Putting someone on the bench who believes that a circuit court could–or should–“overrule” the Supreme Court when they issue a decision he dislikes is incomprehensible. Or should be.

In the wake of the elections in Virginia and Alabama, I’ve begun to hold out hope that Trumpism will be limited–that the 2018 elections will put adults back in charge of Congress, and that Trump/Pence will be gone once Muller completes his work. Worst case scenario, by 2020 much of the damage being done–to our position in world, to the environment, to public education, to the poor–can be undone, or at least mitigated.

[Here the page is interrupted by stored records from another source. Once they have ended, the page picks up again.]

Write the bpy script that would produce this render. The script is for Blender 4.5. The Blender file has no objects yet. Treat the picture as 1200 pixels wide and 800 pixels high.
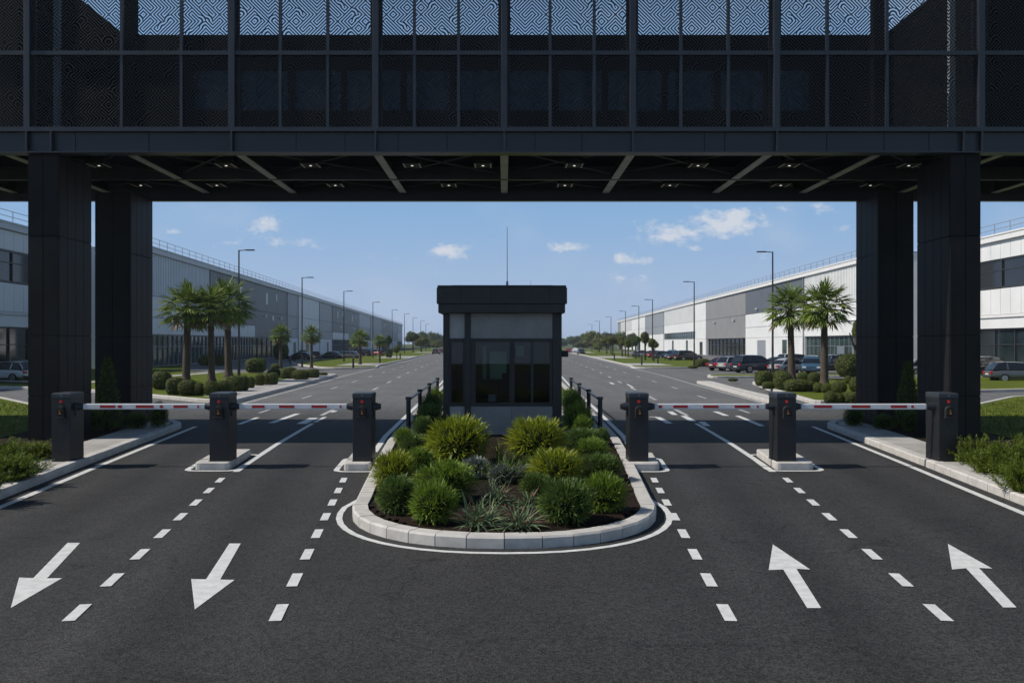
import bpy, bmesh, math, random
from mathutils import Vector, Matrix, noise as mnoise
R = math.radians
rng = random.Random(7)
S = bpy.context.scene
col = S.collection
H0 = 2.5            # camera height
CX, CYH, F = 591.0, 402.0, 1000.0

def G(x, y, z=0.0):
    Y = (H0 - z) * F / (y - CYH)
    return Vector(((x - CX) * Y / F, Y, z))

# ------------------------------------------------------------------ materials
M = {}
def nodes_of(m):
    m.use_nodes = True
    nt = m.node_tree
    return nt, nt.nodes, nt.links, nt.nodes['Principled BSDF']

def mat(name, c, rough=.5, metal=0.0, var=0.0, vscale=3.0, bump=0.0, bscale=40.0, spec=.5, island=0.0, c2=None,
        trans=0.0, emit=None, estr=0.0, coat=0.0, objvar=0.0):
    m = bpy.data.materials.new(name)
    nt, N, L, p = nodes_of(m)
    p.inputs['Roughness'].default_value = rough
    p.inputs['Metallic'].default_value = metal
    p.inputs['Specular IOR Level'].default_value = spec
    p.inputs['Coat Weight'].default_value = coat
    base = (*c, 1)
    p.inputs['Base Color'].default_value = base
    geo = N.new('ShaderNodeNewGeometry')
    out = None
    if var or c2:
        nz = N.new('ShaderNodeTexNoise'); nz.inputs['Scale'].default_value = vscale
        nz.inputs['Detail'].default_value = 6; nz.inputs['Roughness'].default_value = .6
        L.new(geo.outputs['Position'], nz.inputs['Vector'])
        mx = N.new('ShaderNodeMix'); mx.data_type = 'RGBA'
        a = tuple(x * (1 - var) for x in c); b = c2 if c2 else tuple(min(1, x * (1 + var)) for x in c)
        mx.inputs['A'].default_value = (*a, 1); mx.inputs['B'].default_value = (*b, 1)
        mr = N.new('ShaderNodeMapRange'); mr.inputs['From Min'].default_value = .32; mr.inputs['From Max'].default_value = .68
        L.new(nz.outputs['Fac'], mr.inputs['Value']); L.new(mr.outputs['Result'], mx.inputs['Factor'])
        out = mx.outputs['Result']
        mr2 = N.new('ShaderNodeMapRange'); mr2.inputs['To Min'].default_value = max(0, rough - .08); mr2.inputs['To Max'].default_value = min(1, rough + .08)
        L.new(nz.outputs['Fac'], mr2.inputs['Value']); L.new(mr2.outputs['Result'], p.inputs['Roughness'])
    if island:
        hs = N.new('ShaderNodeHueSaturation')
        mr = N.new('ShaderNodeMapRange'); mr.inputs['To Min'].default_value = 1 - island; mr.inputs['To Max'].default_value = 1 + island * 1.4
        L.new(geo.outputs['Random Per Island'], mr.inputs['Value']); L.new(mr.outputs['Result'], hs.inputs['Value'])
        mh = N.new('ShaderNodeMapRange'); mh.inputs['To Min'].default_value = .53; mh.inputs['To Max'].default_value = .475
        L.new(geo.outputs['Random Per Island'], mh.inputs['Value']); L.new(mh.outputs['Result'], hs.inputs['Hue'])
        if out: L.new(out, hs.inputs['Color'])
        else: hs.inputs['Color'].default_value = base
        out = hs.outputs['Color']
    if objvar:
        oi = N.new('ShaderNodeObjectInfo')
        hs = N.new('ShaderNodeHueSaturation')
        mr = N.new('ShaderNodeMapRange'); mr.inputs['To Min'].default_value = 1 - objvar; mr.inputs['To Max'].default_value = 1 + objvar
        L.new(oi.outputs['Random'], mr.inputs['Value']); L.new(mr.outputs['Result'], hs.inputs['Value'])
        if out: L.new(out, hs.inputs['Color'])
        else: hs.inputs['Color'].default_value = base
        out = hs.outputs['Color']
    if out: L.new(out, p.inputs['Base Color'])
    if bump:
        nb = N.new('ShaderNodeTexNoise'); nb.inputs['Scale'].default_value = bscale; nb.inputs['Detail'].default_value = 4
        L.new(geo.outputs['Position'], nb.inputs['Vector'])
        bp = N.new('ShaderNodeBump'); bp.inputs['Strength'].default_value = bump; bp.inputs['Distance'].default_value = .02
        L.new(nb.outputs['Fac'], bp.inputs['Height']); L.new(bp.outputs['Normal'], p.inputs['Normal'])
    if trans:
        tr = N.new('ShaderNodeBsdfTranslucent'); ms = N.new('ShaderNodeMixShader'); ms.inputs[0].default_value = trans
        if out: L.new(out, tr.inputs['Color'])
        else: tr.inputs['Color'].default_value = base
        L.new(p.outputs[0], ms.inputs[1]); L.new(tr.outputs[0], ms.inputs[2])
        L.new(ms.outputs[0], N['Material Output'].inputs['Surface'])
    if emit:
        p.inputs['Emission Color'].default_value = (*emit, 1); p.inputs['Emission Strength'].default_value = estr
    M[name] = m
    return m

def math_node(N, L, op, a, b=None, c=None):
    n = N.new('ShaderNodeMath'); n.operation = op
    for i, v in enumerate((a, b, c)):
        if v is None: continue
        if isinstance(v, (int, float)): n.inputs[i].default_value = v
        else: L.new(v, n.inputs[i])
    return n.outputs[0]

mat('black_metal', (.012, .0135, .017), .42, .0, var=.25, vscale=1.2, spec=.5)
mat('pillar_clad', (.0125, .0127, .0132), .5, .0, var=.35, vscale=.9, spec=.12)
mat('frame_metal', (.020, .023, .030), .4, .0, var=.2, vscale=2, spec=.5)
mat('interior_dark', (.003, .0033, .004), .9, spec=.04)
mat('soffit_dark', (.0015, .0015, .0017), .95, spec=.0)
mat('beam_steel', (.42, .42, .43), .5, var=.25, vscale=3)
mat('booth_dark', (.028, .0265, .025), .5, var=.25, vscale=3, spec=.4)
mat('booth_panel', (.25, .235, .215), .5, var=.15, vscale=2)
mat('booth_panel_pale', (.36, .35, .33), .5, var=.12, vscale=2)
mat('cabinet_paint', (.013, .014, .016), .42, var=.25, vscale=5, bump=.06, bscale=300, spec=.5)
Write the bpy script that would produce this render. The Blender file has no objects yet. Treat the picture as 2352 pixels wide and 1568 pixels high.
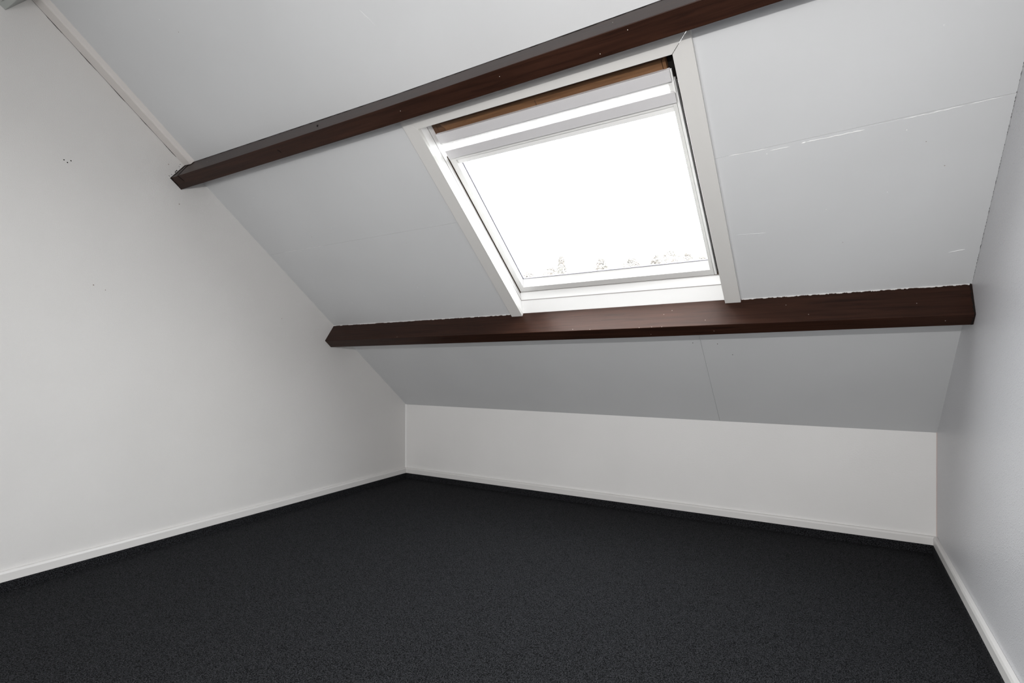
import bpy, bmesh, math, random
from mathutils import Vector, Matrix
random.seed(7)
sc = bpy.context.scene
K = 1.5                       # survey units -> metres
A = 0.67597                   # roof pitch
CA, SA = math.cos(A), math.sin(A)
H = 1.1077                    # height of the roof foot in survey units
FZ = 0.6025                   # carpet level in survey units
WR, RW = 2.89611, 0.03747     # right wall foot and its slight splay

def P(x, y, z):
    return Vector((K*x, K*y, K*(z-FZ)))
def V(u, s, d):
    "point on the roof slope: u along the wall, s up the slope, d into the room"
    return P(u, -s*CA - d*SA, H + s*SA - d*CA)

# ------------------------------------------------------------------ camera
cd = bpy.data.cameras.new('camera'); cam = bpy.data.objects.new('camera', cd)
sc.collection.objects.link(cam); sc.camera = cam
cd.sensor_width = 36; cd.lens = 1203.85/2352*36; cd.shift_y = 47.7/2352
cd.clip_start = 0.02; cd.clip_end = 500
cam.matrix_world = (Matrix.Translation(P(2.43862, -2.78824, 1.4)) @ Matrix.Rotation(0.51891, 4, 'Z')
                    @ Matrix.Rotation(math.pi/2, 4, 'X') @ Matrix.Rotation(0.00133, 4, 'Z'))

# ------------------------------------------------------------------ light
SKY = 12.0
w = bpy.data.worlds.new('overcast_sky'); sc.world = w; w.use_nodes = True
nt = w.node_tree; bg = nt.nodes['Background']
tc = nt.nodes.new('ShaderNodeTexCoord'); nz = nt.nodes.new('ShaderNodeTexNoise'); rp = nt.nodes.new('ShaderNodeValToRGB')
nz.inputs['Scale'].default_value = 2.2; nz.inputs['Detail'].default_value = 4
rp.color_ramp.elements[0].position = .35; rp.color_ramp.elements[0].color = (.95, .975, 1.02, 1)
rp.color_ramp.elements[1].position = .65; rp.color_ramp.elements[1].color = (1.0, 1.0, 1.0, 1)
nt.links.new(tc.outputs['Generated'], nz.inputs['Vector']); nt.links.new(nz.outputs['Fac'], rp.inputs['Fac'])
nt.links.new(rp.outputs['Color'], bg.inputs['Color']); bg.inputs['Strength'].default_value = SKY

def area(name, loc, target, sx, sy, power, col=(1, 1, 1), portal=False):
    l = bpy.data.lights.new(name, 'AREA'); l.shape = 'RECTANGLE'; l.size = sx; l.size_y = sy
    l.energy = power; l.color = col
    if portal: l.cycles.is_portal = True
    o = bpy.data.objects.new(name, l); sc.collection.objects.link(o); o.location = loc
    o.rotation_euler = (Vector(target)-Vector(loc)).to_track_quat('-Z', 'Y').to_euler()
    return o
# portal in the roof window, helps the sky light find its way in
area('window_portal', V(1.69, 1.30, -.125), V(1.69, 1.30, .5), 1.40, 1.40, 1, portal=True)
# fill light added behind the camera, no window stands there
area('rear_fill_light', P(1.55, -3.85, 1.22), P(2.5, -1.0, 1.36), 1.6, .9, 50, (1.0, .995, .99))
# the photographer's flash just above the camera
area('camera_flash', P(2.44, -2.88, 1.627), P(1.35, -.7, 1.25), .045, .035, 28, (1, .985, .97))
sc.view_settings.view_transform = 'Standard'; sc.view_settings.look = 'None'
sc.view_settings.gamma = 1; sc.view_settings.use_curve_mapping = False
sc.view_settings.exposure = 0.5

# ------------------------------------------------------------------ materials
def mat(name, col, rough=.5, spec=.5, coat=0, coat_rough=.2):
    m = bpy.data.materials.new(name); m.use_nodes = True
    b = m.node_tree.nodes['Principled BSDF']
    b.inputs['Base Color'].default_value = (*col, 1); b.inputs['Roughness'].default_value = rough
    b.inputs['Specular IOR Level'].default_value = spec
    if 'mahogany' in name: b.inputs['Specular Tint'].default_value = (1, .78, .72, 1)
    b.inputs['Coat Weight'].default_value = coat; b.inputs['Coat Roughness'].default_value = coat_rough
    return m, m.node_tree, b
def N(nt, t, **kw):
    n = nt.nodes.new(t)
    for k, v in kw.items():
        if k in n.inputs: n.inputs[k].default_value = v
        else: setattr(n, k, v)
    return n
def vec(nt, scale=(1, 1, 1)):
    t = N(nt, 'ShaderNodeTexCoord'); m = N(nt, 'ShaderNodeMapping'); m.inputs['Scale'].default_value = scale
    nt.links.new(t.outputs['Object'], m.inputs['Vector']); return m.outputs['Vector']
def bump(nt, b, height, strength, dist, prev=None):
    n = N(nt, 'ShaderNodeBump'); n.inputs['Strength'].default_value = strength; n.inputs['Distance'].default_value = dist
    nt.links.new(height, n.inputs['Height'])
    if prev: nt.links.new(prev, n.inputs['Normal'])
    nt.links.new(n.outputs['Normal'], b.inputs['Normal']); return n.outputs['Normal']
def mixcol(nt, b, fac, c0, c1, p0=0., p1=1.):
    r = N(nt, 'ShaderNodeValToRGB'); e = r.color_ramp.elements
    e[0].position = p0; e[0].color = (*c0, 1); e[1].position = p1; e[1].color = (*c1, 1)
    nt.links.new(fac, r.inputs['Fac']); nt.links.new(r.outputs['Color'], b.inputs['Base Color']); return r

def plaster(name, col, fine, strength, rough, spec, lump=0.0, lscale=140.0, lw=.30):
    m, nt, b = mat(name, col, rough, spec); v = vec(nt)
    n1 = N(nt, 'ShaderNodeTexNoise', Scale=fine, Detail=3.0, Roughness=.6); nt.links.new(v, n1.inputs['Vector'])
    pr = bump(nt, b, n1.outputs['Fac'], strength, .003)
    if lump:
        n2 = N(nt, 'ShaderNodeTexVoronoi', Scale=lscale); n2.feature = 'SMOOTH_F1'; nt.links.new(v, n2.inputs['Vector'])
        r = N(nt, 'ShaderNodeMapRange'); r.inputs['From Min'].default_value = .0; r.inputs['From Max'].default_value = lw
        r.inputs['To Min'].default_value = 1; r.inputs['To Max'].default_value = 0
        nt.links.new(n2.outputs['Distance'], r.inputs['Value'])
        pr = bump(nt, b, r.outputs['Result'], lump, .003, pr)
    n3 = N(nt, 'ShaderNodeTexNoise', Scale=1.7, Detail=3.0); nt.links.new(v, n3.inputs['Vector'])
    mixcol(nt, b, n3.outputs['Fac'], tuple(c*.975 for c in col), tuple(min(1, c*1.015) for c in col), .3, .7)
    return m
M = {}
M['wall'] = plaster('stippled_wall_paint', (.73, .717, .703), 210, .45, .55, .35)
M['wall_fine'] = plaster('smooth_wall_paint', (.80, .79, .778), 110, .18, .55, .35)
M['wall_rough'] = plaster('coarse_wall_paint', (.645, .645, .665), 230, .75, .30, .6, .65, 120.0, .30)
M['ceiling'] = plaster('ceiling_board_paint', (.632, .640, .648), 60, .06, .5, .4)
M['white'] = mat('white_gloss_paint', (.66, .65, .63), .30, .45)[0]
M['trimw'] = mat('white_satin_paint', (.74, .725, .71), .35, .5)[0]
M['winwhite'] = mat('window_white_lacquer', (.84, .835, .825), .3, .45)[0]
M['sashw'] = mat('sash_lacquer', (.72, .715, .70), .3, .45)[0]
M['bar'] = mat('shaded_bar_lacquer', (.60, .59, .60), .35, .4)[0]  # same white paint as the frame, greyed to stand in for shade
M['batten'] = mat('batten_paint', (.70, .665, .64), .4, .4)[0]
M['greyp'] = mat('grey_green_paint', (.42, .44, .42), .5, .4)[0]
M['ridge'] = mat('filler_white', (.88, .88, .87), .5, .3)[0]
M['dark'] = mat('dark_gap', (.012, .010, .009), .8, .1)[0]
M['gasket'] = mat('grey_gasket', (.16, .155, .18), .6, .3)[0]
M['fleck'] = mat('pale_fleck', (.62, .57, .52), .6, .3)[0]

def wood(name, c0, c1, rough, coat, sc_=(1.2, 26, 26), bs=.15, cr=.2, spec=.5):
    m, nt, b = mat(name, c0, rough, spec, coat, cr); v = vec(nt, sc_)
    n = N(nt, 'ShaderNodeTexNoise', Scale=2.2, Detail=6.0, Roughness=.62, Distortion=.6); nt.links.new(v, n.inputs['Vector'])
    mixcol(nt, b, n.outputs['Fac'], c0, c1, .3, .72); bump(nt, b, n.outputs['Fac'], bs, .0012)
    return m
M['beam'] = wood('mahogany_stained_timber', (.0125, .0054, .0036), (.037, .0150, .0090), .38, 0, spec=.18)
M['pine'] = wood('bare_brown_pine', (.095, .042, .016), (.20, .098, .042), .5, 0, (2.0, 30, 30))
M['pined'] = wood('shaded_brown_pine', (.06, .025, .010), (.11, .05, .02), .6, 0, (2.0, 30, 30))  # the brown pine again, darkened for the shadow under the casing

m, nt, b = mat('charcoal_carpet', (.02, .021, .024), .95, .12); M['carpet'] = m
v = vec(nt)
vo = N(nt, 'ShaderNodeTexVoronoi', Scale=270.0); nt.links.new(v, vo.inputs['Vector'])
no = N(nt, 'ShaderNodeTexNoise', Scale=150.0, Detail=4.0, Roughness=.75); nt.links.new(v, no.inputs['Vector'])
ml = N(nt, 'ShaderNodeMath', operation='MULTIPLY'); iv = N(nt, 'ShaderNodeMath', operation='SUBTRACT'); iv.inputs[0].default_value = 1.0
nt.links.new(vo.outputs['Distance'], iv.inputs[1]); nt.links.new(iv.outputs[0], ml.inputs[0]); nt.links.new(no.outputs['Fac'], ml.inputs[1])
r = mixcol(nt, b, ml.outputs[0], (.0016, .0017, .0022), (.150, .153, .168), .16, 1.0)
bump(nt, b, ml.outputs[0], .9, .006)

m = bpy.data.materials.new('window_glass'); m.use_nodes = True; nt = m.node_tree; nt.nodes.clear(); M['glass'] = m
o_ = N(nt, 'ShaderNodeOutputMaterial'); tr = N(nt, 'ShaderNodeBsdfTransparent'); gl = N(nt, 'ShaderNodeBsdfGlossy'); gl.inputs['Roughness'].default_value = .02
tr.inputs['Color'].default_value = (.95, .96, .955, 1)
fr = N(nt, 'ShaderNodeLayerWeight', Blend=.5); pw = N(nt, 'ShaderNodeMath', operation='POWER'); pw.inputs[1].default_value = 5.0
ma = N(nt, 'ShaderNodeMath', operation='MULTIPLY_ADD'); ma.inputs[1].default_value = .9; ma.inputs[2].default_value = .05
nt.links.new(fr.outputs['Facing'], pw.inputs[0]); nt.links.new(pw.outputs[0], ma.inputs[0]); mx = N(nt, 'ShaderNodeMixShader')
nt.links.new(ma.outputs[0], mx.inputs[0]); nt.links.new(tr.outputs[0], mx.inputs[1]); nt.links.new(gl.outputs[0], mx.inputs[2]); nt.links.new(mx.outputs[0], o_.inputs[0])

m, nt, b = mat('tree_leaves', (.2, .2, .15), .7, .2); M['leaf'] = m
n = N(nt, 'ShaderNodeTexNoise', Scale=.9); nt.links.new(vec(nt), n.inputs['Vector'])
mixcol(nt, b, n.outputs['Fac'], (.235, .213, .20), (.235, .226, .21), .35, .65)
M['bark'] = mat('tree_bark', (.12, .09, .07), .9, .1)[0]
m, nt, b = mat('meadow_ground', (.1, .13, .06), .95, .1); M['ground'] = m
n = N(nt, 'ShaderNodeTexNoise', Scale=.2, Detail=5.0); nt.links.new(vec(nt), n.inputs['Vector'])
mixcol(nt, b, n.outputs['Fac'], (.16, .17, .12), (.24, .24, .19), .3, .7)

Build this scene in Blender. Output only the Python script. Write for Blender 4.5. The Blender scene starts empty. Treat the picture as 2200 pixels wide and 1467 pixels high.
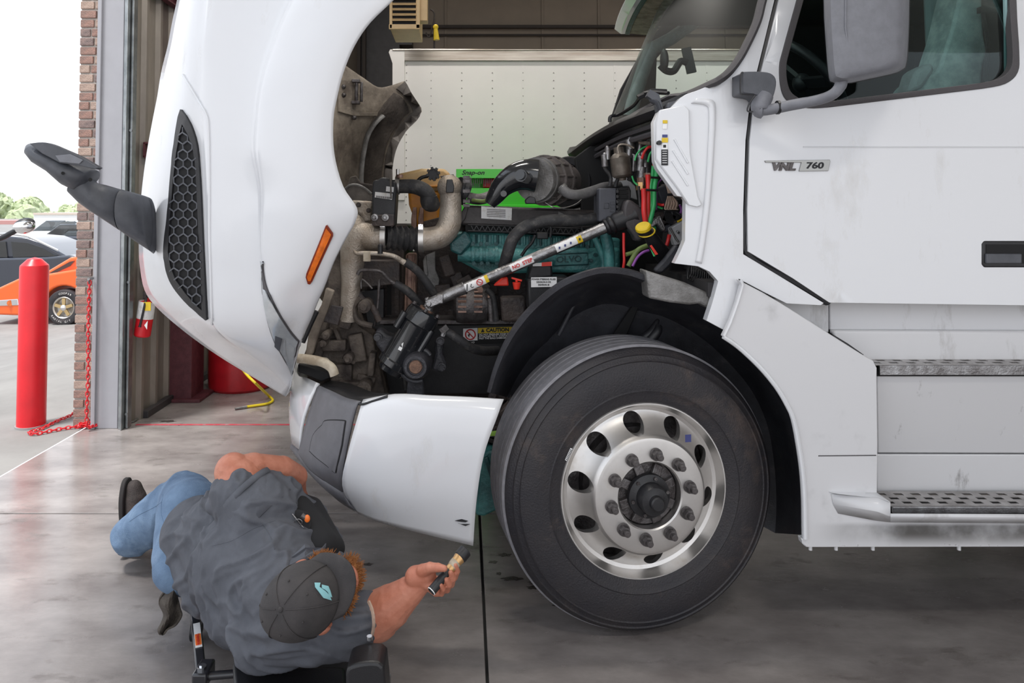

But not the courts. The ideologues and incompetents being nominated and confirmed to the federal courts will be there for life, and if there are enough of them, they can change the course of American jurisprudence for a hundred years.

There are many things the Congressional GOP is doing that horrify me–passing policies that hurt the most vulnerable while enriching their donors and patrons, “culture war” tidbits they are throwing to their frightened, racist and uneducated base to keep them subdued. But subverting the rule of law by  placing zealots and know-nothings rather than principled conservatives on the federal bench ranks as the most despicable action of all.

I think it was Maya Angelou who said “When people tell you who they are, believe them.” Today’s Republican party is telling us who they are, and it isn’t pretty. In fact, it’s nauseating.